Doch eben 1945 kam es nochmals zur Berührung zwischen Litauern und Deutschen. Viele Ostpreußen hatten die Flucht vor der Roten Armee nicht mehr geschafft. Ihnen standen bis zur endgültigen Deportation 1947/48 schwere Zeiten bevor, vor allem weil es keine Nahrung für sie gab. Viele folgten der Flüsterpropaganda und gingen auf Wanderschaft nach Litauen. Ihre Erinnerungen zeugen von der Hilfe, die ihnen von Litauern zuteil wurde: Nie seien sie abgewiesen worden, als sie auf den Bauernhöfen um Essen baten, obwohl man wußte, daß sie Deutsche seien. Manche blieben Jahre bei ‚ihrer‘ Familie und kamen erst in den 50er Jahren in die Bundesrepublik.
Dieser Großmut konnte tödliche Folgen haben, denn in Litauen ging der Krieg weiter. Die litauische Partisanenbewegung erhielt nun verstärkten Zulauf, man kämpfte gegen die sowjetischen Besatzer und für die Unabhängigkeit Litauens. Zeitweise gehörte das Land den Partisanen, während die Rote Armee nur noch in den Städten über die faktische Herrschaft verfügte. Die brutalen Kämpfe dauerten bis mindestens 1953/54 an. Ca. 20 000 Litauer, so die inzwischen zugänglichen Akten des KGB (13), sollen gefallen sein, doch an der Wiederherstellung der Litauischen Sowjetrepublik war auch auf diese Weise nichts zu ändern.
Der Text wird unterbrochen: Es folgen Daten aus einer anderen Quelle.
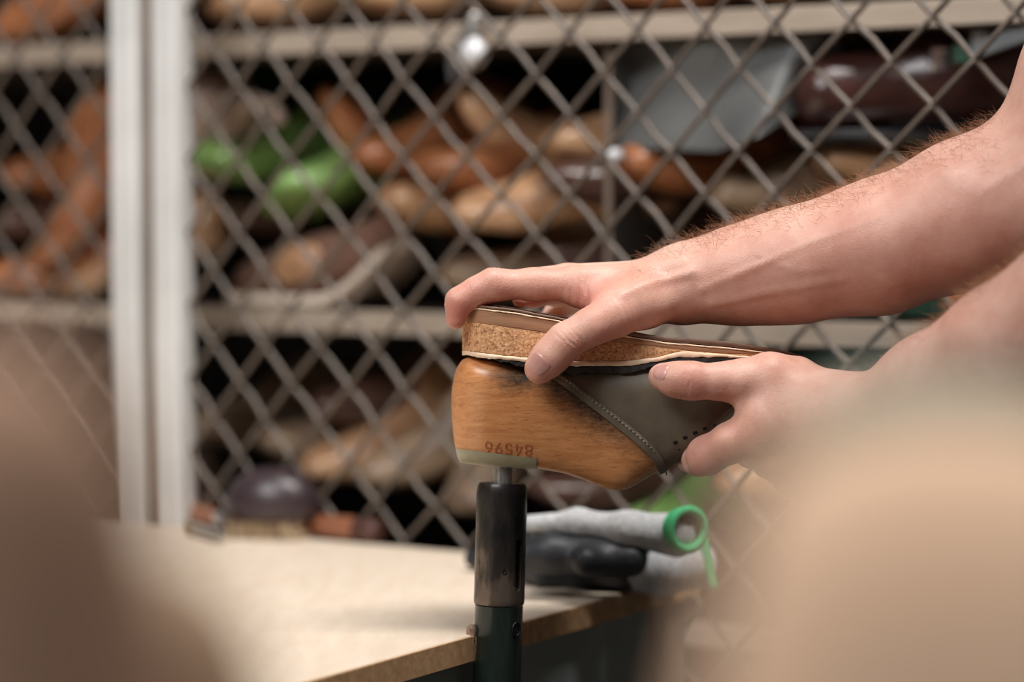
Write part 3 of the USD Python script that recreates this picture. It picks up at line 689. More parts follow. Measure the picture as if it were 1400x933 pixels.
spot(1264, 72, 0.2, 0.005, 'small white painted highlight between the two boots, upper', 'enamel_knob')
spot(1237, 155, 0.2, 0.004, 'small white painted highlight low on the maroon boot', 'enamel_knob')
spot(839, 213, 0.085, 0.006, 'small white painted highlight on the grey divider edge', 'enamel_knob')
t = thing('grey_strip', 'flat grey strip sticking out at the upper right corner', 'strip', matrix=frame_matrix(ray_d(1325, 72, 0.11)[0], EX, EN, (0, 0, 1)))
obj('strip', move(box((0, -0.002, -0.006), (0.055, 0.002, 0.006), 0.001), frame_matrix((0, 0, 0), (0.95, 0, 0.28), (0, 1, 0), (-0.28, 0, 0.95))), 'grey_strip', t)
obj('end_cap', box((-0.012, -0.003, -0.008), (0.003, 0.003, 0.006), 0.001), 'dark_green', t)

# ------------------------------------------------------------------ workbench
A = on_plane(915, 796, BENCH); s_end = 0.0
bench = thing('workbench', 'workbench with pale wooden top and grey panel below the gloves', 'workbench', matrix=WM)
d_back = -0.012; d_front = -1.25
obj('tabletop', box((-1.25, d_front, BENCH - 0.017), (0.0, d_back, BENCH), 0.001), 'bench_top', bench, smooth=False)
obj('edge_band', box((-0.0005, d_front, BENCH - 0.0168), (0.0012, d_back, BENCH - 0.0006), 0.0004), 'bench_edge', bench, smooth=False, label='raw brown chipboard end edge')
obj('side_panel', box((-0.03, d_front + 0.03, 0.08), (-0.012, -0.07, BENCH - 0.017)), 'bench_panel', bench, smooth=False, label='dull grey green end panel')
obj('leg', box((-0.05, -0.07, 0.0), (-0.006, -0.022, BENCH - 0.017), 0.002), 'bench_leg', bench)
obj('leg', box((-0.05, d_front + 0.03, 0.0), (-0.034, d_front + 0.07, BENCH - 0.017), 0.002), 'bench_leg', bench)
obj('leg', box((-1.24, -0.07, 0.0), (-1.2, -0.03, BENCH - 0.017), 0.002), 'bench_leg', bench)
obj('leg', box((-1.24, d_front + 0.03, 0.0), (-1.2, d_front + 0.07, BENCH - 0.017), 0.002), 'bench_leg', bench)

def BP(px, py, h=0.0):
    return on_plane(px, py, BENCH + h)

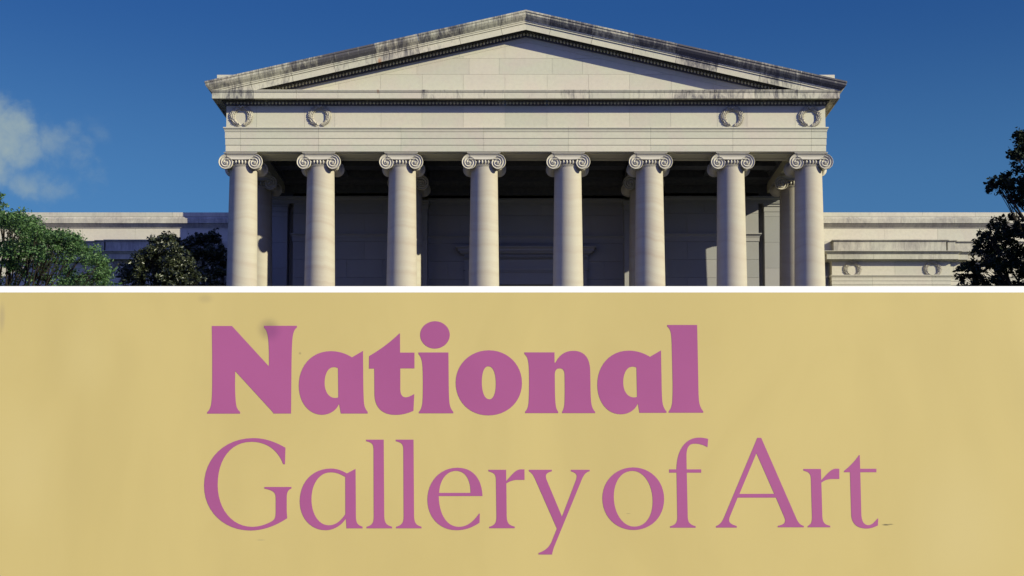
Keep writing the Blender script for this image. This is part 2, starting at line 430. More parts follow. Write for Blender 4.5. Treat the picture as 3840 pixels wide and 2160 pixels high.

Der Spätstalinismus forderte wieder Opfer unter der Bevölkerung: Bis zu 150 000 Personen wurden deportiert; viele von ihnen kehrten nach der Entstalinisierung und der ‚Tauwetterperiode‘ nicht mehr in die Heimat zurück.
Ab 1945 kann von Beziehungen zwischen Deutschland und Litauen eigentlich nicht mehr gesprochen werden. Eingekapselt in die Sowjetunion liefen Kontakte immer über Moskau und trugen verständlicherweise sowjetische, nicht litauische Vorzeichen. Das Spätaussiedlerabkommen zwischen Bonn und Moskau in den 50er Jahren ermöglichte vielen Deutschstämmigen, die aus vielfältigen Gründen vor allem im Memelgebiet 1945 zurückgeblieben oder als Memelländer von den Alliierten als ’sowjetische‘ Staatsbürger zurückgeschickt worden waren, die Ausreise nach Deutschland. Mit der DDR gab es nur wenige Kommunikationsmöglichkeiten die zudem ganz unter dem Dogma des sozialistischen Internationalismus standen.

(13) Zahlenangaben nach Alfonsas Eidintas: Rez. von Boris Meissner (Hg): Die baltischen Staaten: Estland, Lettland, Litauen, Köln 1990, in: Nordost-Archiv 2, 1993.